● **Data block**:
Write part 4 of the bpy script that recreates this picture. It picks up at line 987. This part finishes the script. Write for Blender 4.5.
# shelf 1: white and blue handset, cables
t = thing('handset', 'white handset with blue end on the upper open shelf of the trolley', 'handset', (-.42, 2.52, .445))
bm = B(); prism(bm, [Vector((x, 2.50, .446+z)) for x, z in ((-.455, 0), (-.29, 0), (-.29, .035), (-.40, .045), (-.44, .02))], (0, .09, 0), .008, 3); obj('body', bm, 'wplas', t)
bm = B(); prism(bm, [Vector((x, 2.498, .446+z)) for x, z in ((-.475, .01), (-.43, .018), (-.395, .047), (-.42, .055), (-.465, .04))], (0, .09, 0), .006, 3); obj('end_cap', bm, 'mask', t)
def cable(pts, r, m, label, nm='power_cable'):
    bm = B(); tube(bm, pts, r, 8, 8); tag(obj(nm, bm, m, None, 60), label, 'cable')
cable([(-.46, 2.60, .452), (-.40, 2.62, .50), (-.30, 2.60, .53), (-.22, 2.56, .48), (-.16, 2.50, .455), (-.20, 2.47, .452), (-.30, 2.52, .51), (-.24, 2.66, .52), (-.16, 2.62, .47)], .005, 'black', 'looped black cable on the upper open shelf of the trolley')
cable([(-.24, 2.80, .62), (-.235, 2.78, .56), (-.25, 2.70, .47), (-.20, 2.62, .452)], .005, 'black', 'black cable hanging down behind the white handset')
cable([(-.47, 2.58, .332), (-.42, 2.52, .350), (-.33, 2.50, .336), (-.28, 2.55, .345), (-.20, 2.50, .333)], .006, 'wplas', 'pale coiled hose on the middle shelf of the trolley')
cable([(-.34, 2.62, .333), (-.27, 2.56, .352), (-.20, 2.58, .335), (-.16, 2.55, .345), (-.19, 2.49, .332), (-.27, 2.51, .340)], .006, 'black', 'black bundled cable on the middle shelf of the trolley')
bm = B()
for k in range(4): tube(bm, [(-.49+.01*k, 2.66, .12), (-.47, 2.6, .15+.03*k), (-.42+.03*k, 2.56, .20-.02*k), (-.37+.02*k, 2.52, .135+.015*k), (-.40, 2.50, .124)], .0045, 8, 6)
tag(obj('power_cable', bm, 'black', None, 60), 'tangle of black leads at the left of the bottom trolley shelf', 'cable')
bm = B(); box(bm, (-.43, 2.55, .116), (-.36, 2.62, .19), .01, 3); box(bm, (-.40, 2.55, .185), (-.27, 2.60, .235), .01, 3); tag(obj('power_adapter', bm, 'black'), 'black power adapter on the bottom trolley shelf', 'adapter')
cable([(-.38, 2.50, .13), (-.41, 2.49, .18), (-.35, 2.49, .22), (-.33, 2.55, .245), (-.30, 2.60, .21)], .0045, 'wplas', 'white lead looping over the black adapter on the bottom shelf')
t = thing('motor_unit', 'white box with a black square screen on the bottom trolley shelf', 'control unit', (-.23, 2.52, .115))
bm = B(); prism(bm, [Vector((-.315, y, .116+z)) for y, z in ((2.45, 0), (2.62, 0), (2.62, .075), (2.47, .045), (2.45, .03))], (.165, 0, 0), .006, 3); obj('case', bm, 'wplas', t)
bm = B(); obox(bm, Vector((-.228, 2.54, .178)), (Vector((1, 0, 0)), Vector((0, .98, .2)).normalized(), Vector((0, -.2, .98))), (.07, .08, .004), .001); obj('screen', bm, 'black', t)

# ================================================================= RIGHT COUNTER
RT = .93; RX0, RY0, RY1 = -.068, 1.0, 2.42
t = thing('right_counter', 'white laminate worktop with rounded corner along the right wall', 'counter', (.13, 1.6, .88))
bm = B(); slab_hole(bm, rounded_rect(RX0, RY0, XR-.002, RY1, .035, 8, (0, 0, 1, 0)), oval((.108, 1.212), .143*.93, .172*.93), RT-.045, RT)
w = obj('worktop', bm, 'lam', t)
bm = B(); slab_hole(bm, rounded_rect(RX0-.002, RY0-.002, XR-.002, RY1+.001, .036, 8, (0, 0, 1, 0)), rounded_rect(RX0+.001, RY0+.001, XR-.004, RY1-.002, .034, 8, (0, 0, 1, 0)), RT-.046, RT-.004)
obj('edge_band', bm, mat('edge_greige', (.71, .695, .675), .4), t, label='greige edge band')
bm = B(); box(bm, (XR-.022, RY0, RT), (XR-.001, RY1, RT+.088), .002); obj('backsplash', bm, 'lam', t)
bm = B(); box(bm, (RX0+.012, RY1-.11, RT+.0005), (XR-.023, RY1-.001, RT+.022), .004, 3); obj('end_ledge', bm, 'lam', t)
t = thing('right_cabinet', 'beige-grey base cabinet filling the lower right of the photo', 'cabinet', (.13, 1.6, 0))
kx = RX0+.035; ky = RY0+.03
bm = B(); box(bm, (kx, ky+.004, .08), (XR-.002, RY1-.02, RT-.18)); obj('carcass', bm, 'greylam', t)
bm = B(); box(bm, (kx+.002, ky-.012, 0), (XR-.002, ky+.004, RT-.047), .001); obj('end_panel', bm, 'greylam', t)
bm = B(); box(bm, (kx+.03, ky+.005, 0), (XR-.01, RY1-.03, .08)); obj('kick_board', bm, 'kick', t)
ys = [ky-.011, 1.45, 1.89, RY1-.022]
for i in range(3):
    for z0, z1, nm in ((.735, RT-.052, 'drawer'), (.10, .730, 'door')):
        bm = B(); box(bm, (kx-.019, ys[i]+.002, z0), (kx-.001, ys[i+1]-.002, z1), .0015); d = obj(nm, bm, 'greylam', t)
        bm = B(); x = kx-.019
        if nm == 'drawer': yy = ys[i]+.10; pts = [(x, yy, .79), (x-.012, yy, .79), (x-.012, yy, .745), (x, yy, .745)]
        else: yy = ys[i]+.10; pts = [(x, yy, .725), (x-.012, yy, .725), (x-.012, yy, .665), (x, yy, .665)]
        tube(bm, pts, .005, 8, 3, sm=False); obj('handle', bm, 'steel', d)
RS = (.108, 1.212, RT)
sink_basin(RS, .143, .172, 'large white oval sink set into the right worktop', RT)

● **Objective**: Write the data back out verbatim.

● **Exercise response**:
Write part 4 of the bpy script that recreates this picture. It picks up at line 987. This part finishes the script. Write for Blender 4.5.
# shelf 1: white and blue handset, cables
t = thing('handset', 'white handset with blue end on the upper open shelf of the trolley', 'handset', (-.42, 2.52, .445))
bm = B(); prism(bm, [Vector((x, 2.50, .446+z)) for x, z in ((-.455, 0), (-.29, 0), (-.29, .035), (-.40, .045), (-.44, .02))], (0, .09, 0), .008, 3); obj('body', bm, 'wplas', t)
bm = B(); prism(bm, [Vector((x, 2.498, .446+z)) for x, z in ((-.475, .01), (-.43, .018), (-.395, .047), (-.42, .055), (-.465, .04))], (0, .09, 0), .006, 3); obj('end_cap', bm, 'mask', t)
def cable(pts, r, m, label, nm='power_cable'):
    bm = B(); tube(bm, pts, r, 8, 8); tag(obj(nm, bm, m, None, 60), label, 'cable')
cable([(-.46, 2.60, .452), (-.40, 2.62, .50), (-.30, 2.60, .53), (-.22, 2.56, .48), (-.16, 2.50, .455), (-.20, 2.47, .452), (-.30, 2.52, .51), (-.24, 2.66, .52), (-.16, 2.62, .47)], .005, 'black', 'looped black cable on the upper open shelf of the trolley')
cable([(-.24, 2.80, .62), (-.235, 2.78, .56), (-.25, 2.70, .47), (-.20, 2.62, .452)], .005, 'black', 'black cable hanging down behind the white handset')
cable([(-.47, 2.58, .332), (-.42, 2.52, .350), (-.33, 2.50, .336), (-.28, 2.55, .345), (-.20, 2.50, .333)], .006, 'wplas', 'pale coiled hose on the middle shelf of the trolley')
cable([(-.34, 2.62, .333), (-.27, 2.56, .352), (-.20, 2.58, .335), (-.16, 2.55, .345), (-.19, 2.49, .332), (-.27, 2.51, .340)], .006, 'black', 'black bundled cable on the middle shelf of the trolley')
bm = B()
for k in range(4): tube(bm, [(-.49+.01*k, 2.66, .12), (-.47, 2.6, .15+.03*k), (-.42+.03*k, 2.56, .20-.02*k), (-.37+.02*k, 2.52, .135+.015*k), (-.40, 2.50, .124)], .0045, 8, 6)
tag(obj('power_cable', bm, 'black', None, 60), 'tangle of black leads at the left of the bottom trolley shelf', 'cable')
bm = B(); box(bm, (-.43, 2.55, .116), (-.36, 2.62, .19), .01, 3); box(bm, (-.40, 2.55, .185), (-.27, 2.60, .235), .01, 3); tag(obj('power_adapter', bm, 'black'), 'black power adapter on the bottom trolley shelf', 'adapter')
cable([(-.38, 2.50, .13), (-.41, 2.49, .18), (-.35, 2.49, .22), (-.33, 2.55, .245), (-.30, 2.60, .21)], .0045, 'wplas', 'white lead looping over the black adapter on the bottom shelf')
t = thing('motor_unit', 'white box with a black square screen on the bottom trolley shelf', 'control unit', (-.23, 2.52, .115))
bm = B(); prism(bm, [Vector((-.315, y, .116+z)) for y, z in ((2.45, 0), (2.62, 0), (2.62, .075), (2.47, .045), (2.45, .03))], (.165, 0, 0), .006, 3); obj('case', bm, 'wplas', t)
bm = B(); obox(bm, Vector((-.228, 2.54, .178)), (Vector((1, 0, 0)), Vector((0, .98, .2)).normalized(), Vector((0, -.2, .98))), (.07, .08, .004), .001); obj('screen', bm, 'black', t)

# ================================================================= RIGHT COUNTER
RT = .93; RX0, RY0, RY1 = -.068, 1.0, 2.42
t = thing('right_counter', 'white laminate worktop with rounded corner along the right wall', 'counter', (.13, 1.6, .88))
bm = B(); slab_hole(bm, rounded_rect(RX0, RY0, XR-.002, RY1, .035, 8, (0, 0, 1, 0)), oval((.108, 1.212), .143*.93, .172*.93), RT-.045, RT)
w = obj('worktop', bm, 'lam', t)
bm = B(); slab_hole(bm, rounded_rect(RX0-.002, RY0-.002, XR-.002, RY1+.001, .036, 8, (0, 0, 1, 0)), rounded_rect(RX0+.001, RY0+.001, XR-.004, RY1-.002, .034, 8, (0, 0, 1, 0)), RT-.046, RT-.004)
obj('edge_band', bm, mat('edge_greige', (.71, .695, .675), .4), t, label='greige edge band')
bm = B(); box(bm, (XR-.022, RY0, RT), (XR-.001, RY1, RT+.088), .002); obj('backsplash', bm, 'lam', t)
bm = B(); box(bm, (RX0+.012, RY1-.11, RT+.0005), (XR-.023, RY1-.001, RT+.022), .004, 3); obj('end_ledge', bm, 'lam', t)
t = thing('right_cabinet', 'beige-grey base cabinet filling the lower right of the photo', 'cabinet', (.13, 1.6, 0))
kx = RX0+.035; ky = RY0+.03
bm = B(); box(bm, (kx, ky+.004, .08), (XR-.002, RY1-.02, RT-.18)); obj('carcass', bm, 'greylam', t)
bm = B(); box(bm, (kx+.002, ky-.012, 0), (XR-.002, ky+.004, RT-.047), .001); obj('end_panel', bm, 'greylam', t)
bm = B(); box(bm, (kx+.03, ky+.005, 0), (XR-.01, RY1-.03, .08)); obj('kick_board', bm, 'kick', t)
ys = [ky-.011, 1.45, 1.89, RY1-.022]
for i in range(3):
    for z0, z1, nm in ((.735, RT-.052, 'drawer'), (.10, .730, 'door')):
        bm = B(); box(bm, (kx-.019, ys[i]+.002, z0), (kx-.001, ys[i+1]-.002, z1), .0015); d = obj(nm, bm, 'greylam', t)
        bm = B(); x = kx-.019
        if nm == 'drawer': yy = ys[i]+.10; pts = [(x, yy, .79), (x-.012, yy, .79), (x-.012, yy, .745), (x, yy, .745)]
        else: yy = ys[i]+.10; pts = [(x, yy, .725), (x-.012, yy, .725), (x-.012, yy, .665), (x, yy, .665)]
        tube(bm, pts, .005, 8, 3, sm=False); obj('handle', bm, 'steel', d)
RS = (.108, 1.212, RT)
sink_basin(RS, .143, .172, 'large white oval sink set into the right worktop', RT)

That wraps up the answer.